(INFORMATION PROVIDED)
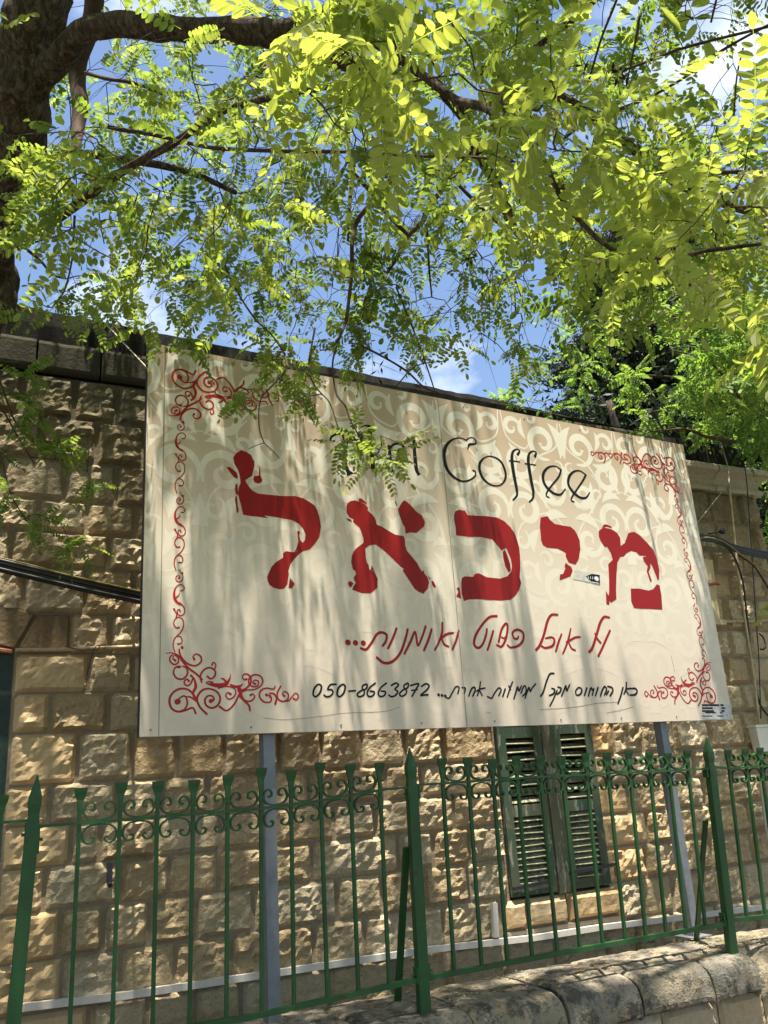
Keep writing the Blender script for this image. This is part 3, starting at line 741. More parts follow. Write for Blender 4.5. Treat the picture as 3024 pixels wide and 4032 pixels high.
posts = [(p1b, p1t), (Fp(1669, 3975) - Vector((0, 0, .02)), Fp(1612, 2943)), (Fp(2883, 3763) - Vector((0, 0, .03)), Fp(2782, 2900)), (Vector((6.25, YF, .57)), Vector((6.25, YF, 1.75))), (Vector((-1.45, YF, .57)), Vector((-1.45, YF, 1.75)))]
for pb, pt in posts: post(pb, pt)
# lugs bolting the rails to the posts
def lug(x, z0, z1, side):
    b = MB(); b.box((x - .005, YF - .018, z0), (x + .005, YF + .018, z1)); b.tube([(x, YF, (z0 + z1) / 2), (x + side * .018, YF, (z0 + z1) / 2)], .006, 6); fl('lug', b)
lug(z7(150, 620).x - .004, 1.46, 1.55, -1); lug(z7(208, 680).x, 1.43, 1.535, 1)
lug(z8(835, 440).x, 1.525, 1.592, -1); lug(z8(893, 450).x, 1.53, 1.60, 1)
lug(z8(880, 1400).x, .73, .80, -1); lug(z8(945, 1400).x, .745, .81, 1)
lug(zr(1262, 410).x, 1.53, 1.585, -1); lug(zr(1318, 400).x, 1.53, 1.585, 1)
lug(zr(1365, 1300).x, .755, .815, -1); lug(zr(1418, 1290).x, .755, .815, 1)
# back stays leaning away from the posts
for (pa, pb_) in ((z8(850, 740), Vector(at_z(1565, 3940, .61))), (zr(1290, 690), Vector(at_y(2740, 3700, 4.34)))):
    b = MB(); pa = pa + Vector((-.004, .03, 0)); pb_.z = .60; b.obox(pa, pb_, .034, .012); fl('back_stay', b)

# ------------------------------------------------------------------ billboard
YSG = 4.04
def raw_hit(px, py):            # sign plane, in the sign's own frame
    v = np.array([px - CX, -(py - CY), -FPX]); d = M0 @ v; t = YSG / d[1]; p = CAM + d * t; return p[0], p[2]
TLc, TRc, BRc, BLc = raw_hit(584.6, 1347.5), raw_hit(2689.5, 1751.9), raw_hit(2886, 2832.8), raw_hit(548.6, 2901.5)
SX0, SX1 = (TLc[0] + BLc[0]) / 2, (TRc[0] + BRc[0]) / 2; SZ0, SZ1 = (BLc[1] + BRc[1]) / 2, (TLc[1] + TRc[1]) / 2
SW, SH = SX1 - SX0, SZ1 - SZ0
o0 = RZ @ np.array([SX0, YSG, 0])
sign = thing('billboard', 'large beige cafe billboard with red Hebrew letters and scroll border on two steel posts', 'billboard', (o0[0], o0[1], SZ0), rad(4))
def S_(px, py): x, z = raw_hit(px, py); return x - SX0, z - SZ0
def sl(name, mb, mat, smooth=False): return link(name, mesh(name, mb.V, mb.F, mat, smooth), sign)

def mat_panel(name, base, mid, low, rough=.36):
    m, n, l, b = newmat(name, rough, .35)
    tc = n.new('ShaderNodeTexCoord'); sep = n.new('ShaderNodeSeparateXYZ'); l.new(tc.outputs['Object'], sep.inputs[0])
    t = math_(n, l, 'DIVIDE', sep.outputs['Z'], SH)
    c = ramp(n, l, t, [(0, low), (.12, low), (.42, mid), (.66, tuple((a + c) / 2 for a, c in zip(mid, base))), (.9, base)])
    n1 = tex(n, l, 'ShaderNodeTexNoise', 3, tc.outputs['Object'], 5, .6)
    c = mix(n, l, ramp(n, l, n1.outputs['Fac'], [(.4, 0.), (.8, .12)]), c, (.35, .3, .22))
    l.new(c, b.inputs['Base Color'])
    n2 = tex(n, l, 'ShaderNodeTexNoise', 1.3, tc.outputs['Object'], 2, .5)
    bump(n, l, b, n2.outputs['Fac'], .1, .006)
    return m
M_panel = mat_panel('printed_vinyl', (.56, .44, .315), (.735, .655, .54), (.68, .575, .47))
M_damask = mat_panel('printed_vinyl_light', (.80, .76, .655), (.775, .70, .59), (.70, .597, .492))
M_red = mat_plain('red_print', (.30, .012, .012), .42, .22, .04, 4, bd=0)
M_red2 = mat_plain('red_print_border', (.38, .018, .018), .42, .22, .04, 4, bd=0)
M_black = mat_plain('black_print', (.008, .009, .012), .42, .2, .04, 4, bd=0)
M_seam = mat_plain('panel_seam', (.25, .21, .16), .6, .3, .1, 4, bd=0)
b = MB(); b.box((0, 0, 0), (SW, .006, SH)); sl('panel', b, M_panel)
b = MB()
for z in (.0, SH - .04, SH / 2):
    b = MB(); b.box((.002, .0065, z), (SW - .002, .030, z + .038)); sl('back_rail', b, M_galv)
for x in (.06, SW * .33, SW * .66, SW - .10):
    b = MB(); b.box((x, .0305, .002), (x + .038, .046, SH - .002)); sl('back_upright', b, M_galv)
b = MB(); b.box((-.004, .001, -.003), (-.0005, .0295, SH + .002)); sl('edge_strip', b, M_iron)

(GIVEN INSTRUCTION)
Produce an exact copy of each line of data, skipping embedded images.

(EXPECTED ANSWER)
Keep writing the Blender script for this image. This is part 3, starting at line 741. More parts follow. Write for Blender 4.5. Treat the picture as 3024 pixels wide and 4032 pixels high.
posts = [(p1b, p1t), (Fp(1669, 3975) - Vector((0, 0, .02)), Fp(1612, 2943)), (Fp(2883, 3763) - Vector((0, 0, .03)), Fp(2782, 2900)), (Vector((6.25, YF, .57)), Vector((6.25, YF, 1.75))), (Vector((-1.45, YF, .57)), Vector((-1.45, YF, 1.75)))]
for pb, pt in posts: post(pb, pt)
# lugs bolting the rails to the posts
def lug(x, z0, z1, side):
    b = MB(); b.box((x - .005, YF - .018, z0), (x + .005, YF + .018, z1)); b.tube([(x, YF, (z0 + z1) / 2), (x + side * .018, YF, (z0 + z1) / 2)], .006, 6); fl('lug', b)
lug(z7(150, 620).x - .004, 1.46, 1.55, -1); lug(z7(208, 680).x, 1.43, 1.535, 1)
lug(z8(835, 440).x, 1.525, 1.592, -1); lug(z8(893, 450).x, 1.53, 1.60, 1)
lug(z8(880, 1400).x, .73, .80, -1); lug(z8(945, 1400).x, .745, .81, 1)
lug(zr(1262, 410).x, 1.53, 1.585, -1); lug(zr(1318, 400).x, 1.53, 1.585, 1)
lug(zr(1365, 1300).x, .755, .815, -1); lug(zr(1418, 1290).x, .755, .815, 1)
# back stays leaning away from the posts
for (pa, pb_) in ((z8(850, 740), Vector(at_z(1565, 3940, .61))), (zr(1290, 690), Vector(at_y(2740, 3700, 4.34)))):
    b = MB(); pa = pa + Vector((-.004, .03, 0)); pb_.z = .60; b.obox(pa, pb_, .034, .012); fl('back_stay', b)

# ------------------------------------------------------------------ billboard
YSG = 4.04
def raw_hit(px, py):            # sign plane, in the sign's own frame
    v = np.array([px - CX, -(py - CY), -FPX]); d = M0 @ v; t = YSG / d[1]; p = CAM + d * t; return p[0], p[2]
TLc, TRc, BRc, BLc = raw_hit(584.6, 1347.5), raw_hit(2689.5, 1751.9), raw_hit(2886, 2832.8), raw_hit(548.6, 2901.5)
SX0, SX1 = (TLc[0] + BLc[0]) / 2, (TRc[0] + BRc[0]) / 2; SZ0, SZ1 = (BLc[1] + BRc[1]) / 2, (TLc[1] + TRc[1]) / 2
SW, SH = SX1 - SX0, SZ1 - SZ0
o0 = RZ @ np.array([SX0, YSG, 0])
sign = thing('billboard', 'large beige cafe billboard with red Hebrew letters and scroll border on two steel posts', 'billboard', (o0[0], o0[1], SZ0), rad(4))
def S_(px, py): x, z = raw_hit(px, py); return x - SX0, z - SZ0
def sl(name, mb, mat, smooth=False): return link(name, mesh(name, mb.V, mb.F, mat, smooth), sign)

def mat_panel(name, base, mid, low, rough=.36):
    m, n, l, b = newmat(name, rough, .35)
    tc = n.new('ShaderNodeTexCoord'); sep = n.new('ShaderNodeSeparateXYZ'); l.new(tc.outputs['Object'], sep.inputs[0])
    t = math_(n, l, 'DIVIDE', sep.outputs['Z'], SH)
    c = ramp(n, l, t, [(0, low), (.12, low), (.42, mid), (.66, tuple((a + c) / 2 for a, c in zip(mid, base))), (.9, base)])
    n1 = tex(n, l, 'ShaderNodeTexNoise', 3, tc.outputs['Object'], 5, .6)
    c = mix(n, l, ramp(n, l, n1.outputs['Fac'], [(.4, 0.), (.8, .12)]), c, (.35, .3, .22))
    l.new(c, b.inputs['Base Color'])
    n2 = tex(n, l, 'ShaderNodeTexNoise', 1.3, tc.outputs['Object'], 2, .5)
    bump(n, l, b, n2.outputs['Fac'], .1, .006)
    return m
M_panel = mat_panel('printed_vinyl', (.56, .44, .315), (.735, .655, .54), (.68, .575, .47))
M_damask = mat_panel('printed_vinyl_light', (.80, .76, .655), (.775, .70, .59), (.70, .597, .492))
M_red = mat_plain('red_print', (.30, .012, .012), .42, .22, .04, 4, bd=0)
M_red2 = mat_plain('red_print_border', (.38, .018, .018), .42, .22, .04, 4, bd=0)
M_black = mat_plain('black_print', (.008, .009, .012), .42, .2, .04, 4, bd=0)
M_seam = mat_plain('panel_seam', (.25, .21, .16), .6, .3, .1, 4, bd=0)
b = MB(); b.box((0, 0, 0), (SW, .006, SH)); sl('panel', b, M_panel)
b = MB()
for z in (.0, SH - .04, SH / 2):
    b = MB(); b.box((.002, .0065, z), (SW - .002, .030, z + .038)); sl('back_rail', b, M_galv)
for x in (.06, SW * .33, SW * .66, SW - .10):
    b = MB(); b.box((x, .0305, .002), (x + .038, .046, SH - .002)); sl('back_upright', b, M_galv)
b = MB(); b.box((-.004, .001, -.003), (-.0005, .0295, SH + .002)); sl('edge_strip', b, M_iron)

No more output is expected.